Israel to reopen Gaza pedestrian crossing; senior Israeli official calls for ‘complete calm’

Israeli security guards at the Erez Crossing between Israel and the Gaza Strip. (AP/Ariel Schalit)

While Liberman announced that the Erez Crossing from Gaza to Israel would open Monday, another senior Israeli official claimed conditions in Gaza would only be eased when terror and arson attacks stop completely.

By: JNS.org and World Israel News Staff

On Sunday, Defense Minister Avigdor Liberman announced that he had ordered the Erez Crossing, which is the only pedestrian passage between Gaza and Israel, to be opened on Monday morning.

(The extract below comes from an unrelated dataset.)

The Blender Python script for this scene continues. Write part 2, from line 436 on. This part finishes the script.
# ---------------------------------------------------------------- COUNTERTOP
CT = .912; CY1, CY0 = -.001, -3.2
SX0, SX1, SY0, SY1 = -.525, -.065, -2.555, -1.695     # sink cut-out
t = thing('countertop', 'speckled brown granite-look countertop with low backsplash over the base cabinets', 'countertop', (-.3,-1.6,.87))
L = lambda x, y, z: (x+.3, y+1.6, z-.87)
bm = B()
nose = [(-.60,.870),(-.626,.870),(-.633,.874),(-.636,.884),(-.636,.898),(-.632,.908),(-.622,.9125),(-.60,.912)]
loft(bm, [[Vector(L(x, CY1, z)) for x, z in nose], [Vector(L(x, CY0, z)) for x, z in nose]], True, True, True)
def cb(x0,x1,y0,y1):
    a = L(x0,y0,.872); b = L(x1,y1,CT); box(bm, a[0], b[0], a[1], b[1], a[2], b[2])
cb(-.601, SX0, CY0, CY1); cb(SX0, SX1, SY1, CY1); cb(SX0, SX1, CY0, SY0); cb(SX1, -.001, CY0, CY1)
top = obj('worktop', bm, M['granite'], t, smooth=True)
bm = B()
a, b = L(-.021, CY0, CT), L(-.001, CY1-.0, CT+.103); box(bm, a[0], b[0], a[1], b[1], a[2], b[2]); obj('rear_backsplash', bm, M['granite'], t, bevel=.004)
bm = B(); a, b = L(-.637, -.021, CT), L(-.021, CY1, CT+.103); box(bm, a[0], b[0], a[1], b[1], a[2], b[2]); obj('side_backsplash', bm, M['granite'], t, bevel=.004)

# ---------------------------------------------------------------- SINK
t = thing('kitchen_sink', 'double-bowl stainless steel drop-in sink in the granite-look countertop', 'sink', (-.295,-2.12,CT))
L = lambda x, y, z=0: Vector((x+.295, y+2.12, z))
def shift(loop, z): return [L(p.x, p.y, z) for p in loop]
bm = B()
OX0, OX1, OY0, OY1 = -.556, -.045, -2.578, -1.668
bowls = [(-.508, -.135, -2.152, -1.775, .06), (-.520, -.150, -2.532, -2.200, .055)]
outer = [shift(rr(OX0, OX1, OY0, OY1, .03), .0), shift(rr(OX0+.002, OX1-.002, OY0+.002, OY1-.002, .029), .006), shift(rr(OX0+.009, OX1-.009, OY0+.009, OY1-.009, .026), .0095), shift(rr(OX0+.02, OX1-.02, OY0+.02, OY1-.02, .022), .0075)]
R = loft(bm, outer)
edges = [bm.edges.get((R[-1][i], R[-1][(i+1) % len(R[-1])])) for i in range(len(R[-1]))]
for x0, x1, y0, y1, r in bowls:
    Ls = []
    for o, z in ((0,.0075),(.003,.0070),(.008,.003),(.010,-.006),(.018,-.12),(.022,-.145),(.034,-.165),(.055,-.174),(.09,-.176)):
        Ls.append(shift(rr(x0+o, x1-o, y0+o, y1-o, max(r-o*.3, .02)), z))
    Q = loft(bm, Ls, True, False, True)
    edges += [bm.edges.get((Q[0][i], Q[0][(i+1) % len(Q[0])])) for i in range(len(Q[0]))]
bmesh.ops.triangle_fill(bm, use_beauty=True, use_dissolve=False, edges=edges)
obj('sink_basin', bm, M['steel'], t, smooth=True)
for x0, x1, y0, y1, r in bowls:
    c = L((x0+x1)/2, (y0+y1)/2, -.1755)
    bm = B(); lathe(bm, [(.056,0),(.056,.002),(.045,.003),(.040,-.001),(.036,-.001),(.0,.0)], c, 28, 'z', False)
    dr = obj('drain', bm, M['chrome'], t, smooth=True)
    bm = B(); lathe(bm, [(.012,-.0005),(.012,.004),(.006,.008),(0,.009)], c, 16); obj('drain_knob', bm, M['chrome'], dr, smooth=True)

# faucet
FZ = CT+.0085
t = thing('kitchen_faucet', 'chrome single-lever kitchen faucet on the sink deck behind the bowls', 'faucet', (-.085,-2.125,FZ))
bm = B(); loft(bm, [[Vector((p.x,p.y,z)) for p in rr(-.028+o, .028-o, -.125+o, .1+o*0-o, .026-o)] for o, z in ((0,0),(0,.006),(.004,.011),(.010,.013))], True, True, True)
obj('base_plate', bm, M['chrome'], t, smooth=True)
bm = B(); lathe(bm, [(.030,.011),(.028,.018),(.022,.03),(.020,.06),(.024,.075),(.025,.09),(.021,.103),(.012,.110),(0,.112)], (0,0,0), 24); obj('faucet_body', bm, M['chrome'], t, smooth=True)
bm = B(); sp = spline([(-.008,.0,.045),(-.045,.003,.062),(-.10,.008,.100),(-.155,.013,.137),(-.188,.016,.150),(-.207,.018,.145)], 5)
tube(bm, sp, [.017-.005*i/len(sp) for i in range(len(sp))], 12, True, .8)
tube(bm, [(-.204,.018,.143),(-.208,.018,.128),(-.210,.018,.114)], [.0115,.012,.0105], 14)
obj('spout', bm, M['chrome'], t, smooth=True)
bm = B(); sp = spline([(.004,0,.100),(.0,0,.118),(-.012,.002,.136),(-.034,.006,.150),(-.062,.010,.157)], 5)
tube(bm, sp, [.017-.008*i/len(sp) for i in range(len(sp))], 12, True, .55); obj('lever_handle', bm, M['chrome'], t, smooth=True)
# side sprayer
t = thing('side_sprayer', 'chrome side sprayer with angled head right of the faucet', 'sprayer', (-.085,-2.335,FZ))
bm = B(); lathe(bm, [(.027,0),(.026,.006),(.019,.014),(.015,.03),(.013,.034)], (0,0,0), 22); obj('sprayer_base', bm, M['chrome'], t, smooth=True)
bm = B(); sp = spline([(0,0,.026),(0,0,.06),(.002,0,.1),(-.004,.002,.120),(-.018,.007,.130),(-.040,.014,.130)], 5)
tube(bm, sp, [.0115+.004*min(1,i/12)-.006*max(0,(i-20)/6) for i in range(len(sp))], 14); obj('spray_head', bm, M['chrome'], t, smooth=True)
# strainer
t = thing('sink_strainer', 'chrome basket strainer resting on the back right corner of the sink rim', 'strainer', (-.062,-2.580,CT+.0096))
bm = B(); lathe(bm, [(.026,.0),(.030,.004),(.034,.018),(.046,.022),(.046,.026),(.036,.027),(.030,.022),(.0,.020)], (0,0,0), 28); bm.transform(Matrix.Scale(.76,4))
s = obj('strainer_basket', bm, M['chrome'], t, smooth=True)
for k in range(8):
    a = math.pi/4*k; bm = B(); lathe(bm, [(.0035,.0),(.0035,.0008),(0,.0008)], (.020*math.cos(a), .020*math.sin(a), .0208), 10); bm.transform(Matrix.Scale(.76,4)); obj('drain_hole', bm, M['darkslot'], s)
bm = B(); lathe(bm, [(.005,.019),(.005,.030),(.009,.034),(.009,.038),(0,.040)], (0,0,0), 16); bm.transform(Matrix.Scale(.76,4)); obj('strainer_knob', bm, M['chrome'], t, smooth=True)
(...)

The announcement arrives after tough talk on Liberman’s part on Friday when the defense minister visited the Gaza periphery and met with heads of local councils.

“I’m not involved in any [ceasefire] agreements and I personally don’t believe in them,” Lieberman said. “The only ‘agreement’ is the reality on the ground. What we’ve seen these past few days is that Hamas has complete control over everything that happens.”

“They [Hamas] had an interest in keeping things calm because of Eid al-Adha [the Festival of the Sacrifice, which began on Aug. 21]. The fact is that these past few days, the violence dropped to nearly zero,” the defense minister continued.

Lieberman said he was trying to establish an equation in which Hamas would realize that terrorism would result in economic sanctions, while an absence of terrorism would carry economic benefits for Gaza.

The Erez Crossing had been closed since August 19, following additional violent rioting on the Gaza border, a weekly occurrence since the end of March, which has been supplemented with rocket barrages and a near-daily onslaught of airborne arson attacks on southern Israel.

No deal until ‘complete calm’ restored?

Meanwhile, a senior official traveling with Prime Minister Benjamin Netanyahu in Lithuania commented that Israel will only agree to engage in indirect negotiations with Hamas about easing the humanitarian situation in the Gaza Strip when attacks on southern Israel, particularly the areas adjacent to Gaza, stop completely and calm is fully restored.

The official spoke following more rioting on the Gaza border on Friday and recent reports of an imminent ceasefire deal between Israel and Hamas.

“There is no deal yet,” the official said. “Everyone is working together in a coordinated fashion. Yes, we are working to secure a ceasefire.”

The official said further that Israel would be willing, in principle, to increase the electricity supply to Gaza if Qatar were to fund it, and that it would also be willing to transfer Qatari-funded salaries to Palestinian Authority employees in the Gaza Strip. Another possibility the official mentioned was talks over a potential maritime supply route between Cyprus and Gaza.

However, the official explained, all these gestures would be entirely contingent on a complete ceasefire along the border, similar to the calm following the 2014 Operation Protective Edge.

“The goal is a complete ceasefire, including at the [border] fence,” the official said. “We cannot move on to any other stage without securing calm first. The previous ceasefire held for three and a half years. These past few weeks, we’re seeing movement toward restoring calm near Gaza, with a drop in the number of arson balloons [which Hamas activists launch over the border to cause wildfires in Israel] and a dwindling numbers of protesters.”

The official also confirmed that Israel had held talks with Hamas about the aforementioned benefits via a go-between, but said that the decreased attacks on Gaza-adjacent communities in southern Israel was a result of “the harsh blows we dealt Hamas,” rather than the carrots offered.

Is Hamas extorting Israel?

Education Minister Naftali Bennett issued a press release addressing Liberman’s remarks, saying that “it’s good that the defense minister has adopted our worldview and now understands that Hamas must not be allowed to conduct itself in an extortionist manner.”

On Friday, Gazans staged yet another border demonstration, although only a few thousand demonstrators showed up to throw rocks and firebombs and roll burning tires at IDF forces. Israeli troops used crowd control measures as well as a few rounds of live fire, in accordance with regulations.

During the riots, a figure described as suspicious was spotted breaching the border fence, but he immediately returned to the Gazan side.

Burning kites launched by protesters in Gaza sparked two wildfires in the Shaar Hanegev Regional Council in southern Israel.

The Hamas leadership warned that “Israel would pay” for the sanctions that Palestinian Authority President Mahmoud Abbas had imposed on Gaza.

In related news, over the weekend, some 200 people arrived to support the family of the late Lt. Hadar Goldin, who was killed in Gaza during Operation Protective Edge in 2014 and whose remains are being held by Hamas. The family made its 17th visit to the Black Arrow memorial to fallen paratroopers, which sits on a hill overlooking the Gaza border.

Dr. Leah Goldin, Hadar’s mother, said the family had asked senior officials in the American government not to start a new Gaza ceasefire process until the bodies of her son and Staff Sgt. Oron Shaul, another Protective Edge casualty whose remains Hamas is holding, were returned to Israel for burial.